Wednesday, July 1, 2009

I LIKE VILLAGE OF THE BOILED HANDS


Village of the Damned (1995)


Everybody in Smalltown, USA blacks out for a few hours and when they wake up all the women are pregnant. They all give birth simultaneously while Kirstie Alley and Superman supervise. Something is not quite right with all of these bundles of joy. It turns out they are telepathic, telekinetic jerks from outer space. The first instance of their powers being used for evil, or maybe just for punishment-based conditioning, is seen above.

A loving mother gives her little girl soup that is too darn hot. Having apparently not read the story of Goldilocks and the Three Bears, the little space brat not only throws her soup to the floor after presumably being scalded but decides to teach mom a lesson. Using her evil-eye alien powers, she forces her mother's hand into the boiling water. Now I know this doesn't sound funny, but it is. Imagine if it happened to Larry or Shemp.
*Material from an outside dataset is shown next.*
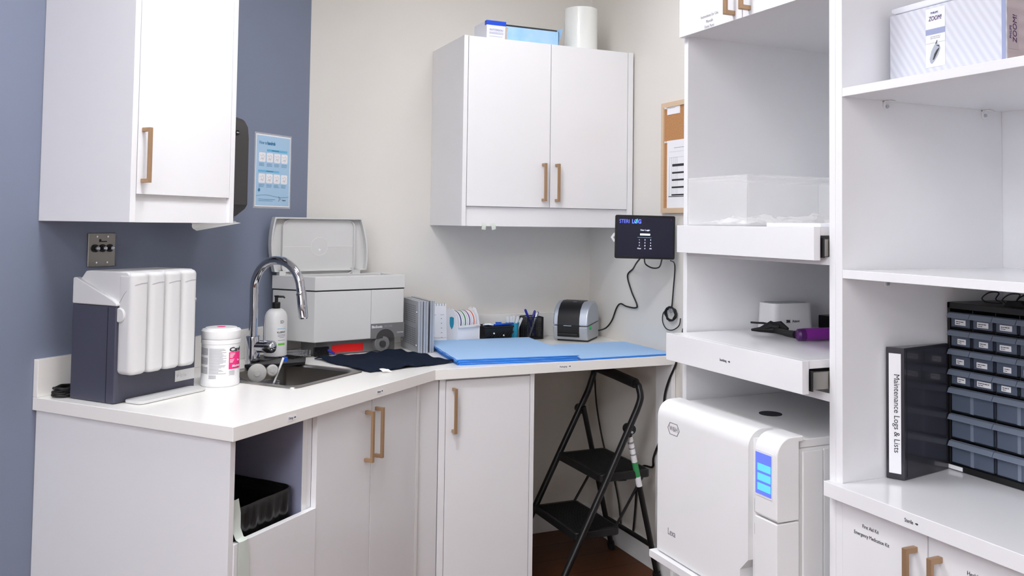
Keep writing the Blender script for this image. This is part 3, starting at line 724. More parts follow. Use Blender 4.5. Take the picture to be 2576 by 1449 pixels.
# ------------------------------------------------------------------ instrument cassettes
def cassette(px, py, rot, label, full):
    t = thing('instrument_cassette', label, 'cassette', T(px, py, HC) @ RZ(rot), 'cassettes beside the cleaner')
    mb = MB(); mb.box(0, .018, -.225, 0, .001, .204)
    mb.mi = 1
    if full:
        for zz0 in (.028, .118):
            for j in range(9):
                for i in range(13):
                    y = -.05 - i * .0118; z = zz0 + j * .0082
                    mb.prism(circ(y, z, .0019, 6), 0, .0004, M=plane((-.0001, 0, 0), (0, 1, 0), (0, 0, 1)) @ Matrix.Scale(-1, 4, (0, 0, 1)))
    build('shell', mb, ['alu_face', 'hole'], t, bev=0)
    fr = MB(); fr.box(-.001, .0085, -.232, -.224, .0005, .206); fr.box(.0095, .019, -.231, -.224, .0005, .205)
    build('edge_rail', fr, 'alu', t, bev=.0015)
    sc_ = MB()
    for y, z in ((-.21, .16), (-.21, .03), (-.02, .18), (-.02, .03)): sc_.tube([(-.0005, y, z), (-.004, y, z)], [.005, .004], 12)
    build('latch', sc_, 'alu', t)
    return t
cassette(-.9685, -.122, 0, 'leftmost of three grey perforated instrument cassettes, its dotted face visible', True)
cassette(-.9465, -.124, 0, 'middle grey instrument cassette squeezed between two others', False)
cassette(-.9200, -.104, 1.5, 'rightmost of three grey instrument cassettes beside the calendar', False)

# ------------------------------------------------------------------ calendar
t = thing('desk_calendar', 'white spiral desk calendar for 2023 half hidden by the cassettes', 'calendar', T(-.832, -.080, HC + .0003) @ RZ(-6))
MC = RX(12)
build('page', MB().box(-.075, .075, -.0006, .0006, .028, .166, M=T(0, -.020, 0) @ RX(-8)), 'paper', t)
build('stand', MB().add([(-.075, -.026, 0), (.075, -.026, 0), (.075, .0, .168), (-.075, .0, .168), (-.075, .035, 0), (.075, .035, 0)], [(0, 1, 2, 3), (3, 2, 5, 4), (0, 4, 5, 1), (0, 3, 4), (1, 5, 2)]), 'paper', t)
PC = T(0, -.0275, 0) @ RX(-9) @ plane((0, 0, 0), (1, 0, 0), (0, 0, 1))
sp2 = MB()
for i in range(12): sp2.tube([(-.066 + i * .012, -.0035, .160), (-.066 + i * .012, -.009, .1655), (-.066 + i * .012, -.002, .170)], .0011, 6)
build('spiral', sp2, 'ink_soft', t)
text('2023', .015, PC @ T(.006, .143, 0), 'ink_soft', t, sx=1.05)
cl = MB()
for j in range(5):
    for i in range(4): rects(cl, [(-.052 + i * .034, -.047 + i * .034, .105 - j * .020, .108 - j * .020)], PC)
rects(cl, [(-.056, -.040, .122, .1235), (-.022, -.006, .122, .1235), (.014, .030, .122, .1235), (.048, .064, .122, .1235), (-.074, .074, .0255, .0262)], PC)
build('dates', cl, 'ink_soft', t)

# ------------------------------------------------------------------ tape dispenser
t = thing('tape_dispenser', 'white dispenser box holding four coloured indicator tape rolls', 'dispenser', T(-.733, -.168, HC + .0003) @ RZ(18))
# local: x right 0..13cm, y back, front face at y=0
sp_poly = [(0.0, 0), (.105, 0), (.105, .085), (.092, .125), (.070, .148), (.058, .150), (.055, .143), (.047, .143), (.044, .150), (.030, .146), (.010, .118), (0, .075)]
MS = plane((0, 0, 0), (0, 1, 0), (0, 0, 1))
build('side_plate', MB().prism(sp_poly, 0, .003, M=MS), 'paper', t)
build('side_plate', MB().prism(sp_poly, .120, .123, M=MS), 'paper', t)
build('box', MB().box(.003, .120, .002, .103, .0005, .078), 'paper', t)
sr = MB()
for i in range(10): sr.prism([(.006 + i * .0112, 0), (.012 + i * .0112, .004), (.0172 + i * .0112, 0)], 0, .001, M=plane((0, -.001, .078), (1, 0, 0), (0, 0, 1)))
sr.box(.002, .121, -.006, -.0005, .071, .078); build('cutter', sr, 'white_plastic', t)
shd = MB().prism([(.026, .112), (.026, .086), (.030, .073), (.040, .062), (.050, .073), (.054, .086), (.054, .112), (.040, .115)], -.0010, -.0002, M=MS)
build('shield_mark', shd, 'teal', t)
mp_ = MB(); rects(mp_, [(.008, .020, .055, .057), (.008, .018, .050, .052), (.05, .075, .012, .014)], plane((-.0008, 0, 0), (0, -1, 0), (0, 0, 1)) @ T(-.1, 0, 0)); build('small_print', mp_, 'ink_soft', t)
for k, (x, cm) in enumerate(((.022, 'tape_navy'), (.046, 'tape_green'), (.070, 'tape_purple'), (.094, 'tape_orange'))):
    r_ = build('tape_roll', MB().tube([(x - .009, .052, .092), (x + .011, .052, .092)], .047, 32), 'paper', t)
    build('tape_band', MB().tube([(x - .002, .052, .092), (x + .003, .052, .092)], .0476, 32), cm, r_)
build('loose_end', MB().box(.092, .118, -.007, .002, .0785, .0796, M=RY(3)), 'tape_orange', t)

# ------------------------------------------------------------------ black basket
t = thing('basket', 'small black woven plastic basket full of small items', 'basket', T(-.530, -.105, HC))
def bl(hx, hy, z): return [(x, y, z) for x, y in rr(-hx, hx, -hy, hy, .01, 3)]
build('body', loft([bl(.060, .040, .001), bl(.068, .046, .062), bl(.071, .049, .064), bl(.071, .049, .070), bl(.066, .044, .070), bl(.057, .037, .004)], True, True), 'black_plastic', t)
wv_ = MB()
for i in range(10):
    x = -.058 + i * .0125
    wv_.box(-.0025, .0025, -.001, .001, -.018, .018, M=T(x, -.0455, .032) @ RY(38 if i % 2 else 38))
build('weave', wv_, 'rubber', t)
for x, z, i in ((-.028, .040, 0), (.018, .030, 1)): build('rivet', MB().tube([(x, -.0462, z), (x, -.0495, z)], .0035, 10), 'white_plastic', t)
o = thing('marker_pen', 'blue capped item lying on top of the black basket', 'marker', T(-.527, -.105, HC + .0745) @ RZ(-14)); build('barrel', MB().tube([(-.055, 0, 0), (-.004, 0, 0)], .0045, 10), 'white_plastic', o); build('cap', MB().tube([(-.004, 0, 0), (.022, 0, 0)], .0085, 12), 'blue_bright', o)
o = thing('blue_pen', 'dark blue pen lying across the basket rim', 'pen', T(-.507, -.130, HC + .074) @ RZ(8)); build('barrel', MB().tube([(-.045, 0, 0), (.055, 0, .002)], .0045, 10), 'blue_bright', o); build('clip', MB().box(.02, .05, -.002, .002, .004, .0065), 'pen_blue', o)
o = thing('metal_clip', 'shiny clip at the left end of the black basket', 'clip', T(-.575, -.115, HC + .073)); build('body', MB().tube([(-.02, 0, 0), (0, -.012, .004), (.022, -.018, .001)], [.003, .005, .006], 8), 'alu', o)

# ------------------------------------------------------------------ cyan cup with strips
t = thing('strip_cup', 'bright cyan cup behind the black basket', 'cup', T(-.432, -.065, HC))
build('cup', MB().lathe([(.001, .0005), (.0225, .0005), (.0295, .070), (.0305, .070), (.0305, .073), (.028, .073), (.0215, .004), (.001, .004)], 28), 'cyan', t)
labs = ['white test strip leaning left in the cyan cup', 'second white test strip from the left in the cyan cup', 'upright white test strip in the middle of the cyan cup', 'white test strip leaning right in the cyan cup', 'rightmost white test strip in the cyan cup']
for k, (dx, dy, a) in enumerate(((-.013, .004, -10), (-.006, -.006, -4), (.003, .0, 3), (.008, .006, 16), (.012, -.004, 24))):
    o = build('test_strip', MB().prism(rr(-.006, .006, 0, .098, .004, 3), -.0006, .0006, M=T(dx * .5, dy, .0048) @ RY(a) @ plane((0, 0, 0), (1, 0, 0), (0, 0, 1))), 'paper', F=T(-.432, -.065, HC), origin=(0, 0, .005))
    props(o, labs[k], 'test strip', 'strips in the cyan cup')

# ------------------------------------------------------------------ mesh pen cup
t = thing('pen_cup', 'square black mesh pen cup between cyan cup and label printer', 'pen cup', T(-.343, -.078, HC))
fr = MB(); hw = .0375
for z in (.0025, .0985): fr.tube([(-hw, -hw, z), (hw, -hw, z), (hw, hw, z), (-hw, hw, z)], .0022, 6, closed=True)
for x in (-hw, hw):
    for y in (-hw, hw): fr.box(x - .0035, x + .0035, y - .0035, y + .0035, .001, .099)
fr.box(-hw, hw, -hw, hw, .0005, .002)
build('frame', fr, 'black_metal', t)
ms = MB(); n = 16
for i in range(1, n):
    p = -hw + 2 * hw * i / n
    for y in (-hw, hw): ms.box(p - .0007, p + .0007, y - .0004, y + .0004, .002, .098)
    for x in (-hw, hw): ms.box(x - .0004, x + .0004, p - .0007, p + .0007, .002, .098)
for j in range(1, 20):
    z = .002 + .096 * j / 20
    for y in (-hw, hw): ms.box(-hw, hw, y - .0004, y + .0004, z - .0006, z + .0006)
    for x in (-hw, hw): ms.box(x - .0004, x + .0004, -hw, hw, z - .0006, z + .0006)
build('mesh', ms, 'black_metal', t)
for k, (p0, p1, cm, lab) in enumerate((((.02, -.01, .005), (-.040, -.016, .134), 'pen_blue', 'blue pen leaning left out of the mesh cup'), ((-.018, .01, .005), (.024, .014, .124), 'pen_blue', 'blue pen leaning right at the back of the mesh cup'), ((-.022, -.02, .005), (.028, -.006, .118), 'alu', 'silver grey pen in the mesh cup'), ((-.005, .0, .005), (.034, .002, .119), 'pen_blue', 'rightmost blue pen in the mesh cup'))):
    o = thing('pen', lab, 'pen', T(-.343, -.078, HC)); a = Vector(p0); bq = Vector(p1); dq = (bq - a).normalized()
    build('barrel', MB().tube([a, a + (bq - a) * .08, a + (bq - a) * .75], [.001, .0045, .0045], 10), cm if cm != 'alu' else 'alu_face', o)
    c = build('cap', MB().tube([a + (bq - a) * .7, a + (bq - a) * .97, bq], [.0056, .0056, .003], 10), cm, o)
    build('clip', MB().tube([a + (bq - a) * .74 + Vector((0, -.007, 0)), a + (bq - a) * .95 + Vector((0, -.007, 0))], .0016, 6), cm, c)

# ------------------------------------------------------------------ blue sterilisation wraps
def wrap(pts, z, th, label, group, seed, nm='sterilization_wrap'):
    random.seed(seed); Q = [Vector((x, y, 0)) for x, y in pts]; mb = MB()
    def fn(s, q):
        a = Q[0].lerp(Q[1], s); b = Q[3].lerp(Q[2], s); p = a.lerp(b, q)
        j = .0016 * math.sin(s * 31 + seed) * (1 if q < .01 or q > .99 else 0)
        return (p.x + (.0016 * math.sin(q * 27 + seed) if s < .01 or s > .99 else 0), p.y + j, z + th)
    mb.grid(fn, 16, 12, th)
    # sides get the deeper blue
    o = build(nm, mb, ['wrap', 'wrap_edge'], origin=(Q[0].x, Q[0].y, z))
    for p in o.data.polygons:
        if abs(p.normal.z) < .5: p.material_index = 1
    return props(o, label, 'sterilization wrap', group)
base = [(-.922, -.664), (-.447, -.716), (-.405, -.180), (-.866, -.150)]
z = HC + .0003
thinp = [(-.440, -.7165), (-.018, -.7165), (-.022, -.345), (-.400, -.335)]
for k in range(2):
    wrap([(x + .002 * k, y - .0005 * k) for x, y in thinp], HC + .0003 + k * .0036, .0034, ['lower', 'upper'][k] + ' pale blue wrap of the thin pair at the right end of the desk', 'blue wraps in the thin pair', 20 + k)
for k in range(6):
    dx = [0, .003, -.002, .004, -.004, -.001][k]; dy = [0, -.002, .003, -.001, .002, 0][k]
    lab = 'topmost pale blue wrap on the thick folded stack' if k == 5 else ('bottom pale blue wrap of the thick folded stack' if k == 0 else 'pale blue wrap in the middle of the thick folded stack')
    pts = [(x + dx + (.006 * (5 - k) / 5 * (1 if x < -.6 else -1)), y + dy) for x, y in base]
    wrap(pts, z, .0034 if k < 5 else .0030, lab, 'blue wraps in the thick stack', k + 1); z += .0036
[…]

It's funny.

Mmm hmmm . . . steamed hands!


And in this scene Karen Kahn gives 100%. She's assessing the situation, knowing her hand is about to be dunked in that cauldron of bubbling hell, which by the way she should never have served to any kid in the first place (I'm not saying she had it coming but I think there are laws against serving a toddler food that has more steam coming off it than the pipe sticking out of Bennet's chest at the end of Commando). And then, when her arm is plunged in up to the elbow, she lets out the kind of wail reserved for these special kind of moments. I place it somewhere in the category of the monster realizing his thumb is on fire in Young Frankenstein and when Roger Rabbit drinks liquor.
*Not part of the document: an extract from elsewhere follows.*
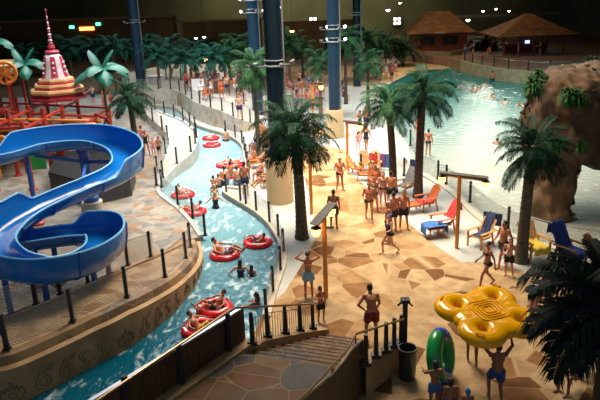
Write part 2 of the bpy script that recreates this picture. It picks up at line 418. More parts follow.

Once her hand has reached a rapid boil her friend pulls her away from the stove, possibly to cool her by a window like a Depression-era pie. But her hand isn't cooked all the way through yet so she lunges forth for another handful of scalding broth. I think that's my favorite part. The kid's eyes have stopped glowing at this point so I like to assume that this extra lunge is somehow the mother's free will and has nothing to do with the telepathic menace in the high chair. She may have just enjoyed burning her hand that much.

not a fan of the soup


It doesn't end there. Life will not be a picnic of luke warm soups for this mother/daughter duo. In the finest instances of "I like Dad better than you" this alien in OshKosh uses her mind powers to have her mom take a walk right off a cliff. There's a chance mom did it herself, still sore about all that hot soup business, but I think it's safe to assume there was some malevolent mind-trickery at work.

These aliens are getting too big for their britches. Their egos swell as they take out Luke Skywalker and their cocky struts grow more strident when they kill the guy who plays a drunk in everything from They Live to Back to the Future to Wishmaster. Don't they realize they killed Superman's wife? Their hubris will be their downfall. Never underestimate Superman. Especially after you've killed his wife.

never underestimate Superman



PS: Christopher Reeve sounds a lot like Kermit the Frog in the end of that clip when he's yelling "BARBARA!" I like that.